Synopses & Reviews
Cenotaph is the third panel in a triptych of books that began with Apocrypha and continued with The Late Romances. All contain poems "stained with grief," as Pamela Alexander described Pankey's work in the Boston Book Review -- grief for the passing of the poet's parents, of his teachers and friends, and of his own once-held belief.
Pankey's poetry vibrates with a deep and delicate musicality. The natural world that sustains and buries us here becomes refracted into an intricate web of glinting, harrowing light, into words circumscribing absence. Jeff Hamilton said in Delmar that Pankey's eschatological poems are written from the "vantage of the lapsed sublime."

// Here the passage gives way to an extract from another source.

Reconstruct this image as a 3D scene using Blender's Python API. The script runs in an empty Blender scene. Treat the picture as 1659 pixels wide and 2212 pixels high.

In these extraordinary poems of spiritual crisis, gravity and grace, sacred and profane love, the mythic and the heirloom, are all confronted at the open threshold of an empty tomb -- the cenotaph -- where doubt, not faith, awaits.
Synopsis
Cenotaph (defined by the dictionary as a sepulchral monument erected in memory of a deceased person whose body is buried elsewhere) is the third in a series of Eric Pankey's books (the earlier Apocrypha and The Late Romances are the earlier two). Pankey is a poet with strong religious leanings and this book shows it. As remote as the comparison may seem, it's clearly the 17th century metaphysical poets, like John Donne, who speak to him.
About the Author
Eric Pankey was born in Kansas City, Missouri, graduated from the University of Missouri-Columbia, and received an M.F.A. from the University of Iowa. For the New Year, his first collection of poems, was selected as the 1984 winner of the Academy of American Poets' Walt Whitman Award. It was followed by Heartwood (1988), Apocrypha (1991), and The Late Romances (1997). His work has been supported by fellowships from the National Endowment for the Arts and the Ingram-Merrill Foundation. He is Professor of English at George Mason University and teaches in the Master of Fine Arts Program. He lives in Fairfax, Virginia, with his wife, the poet Jennifer Atkinson, and their daughter, Clare Atkinson-Pankey.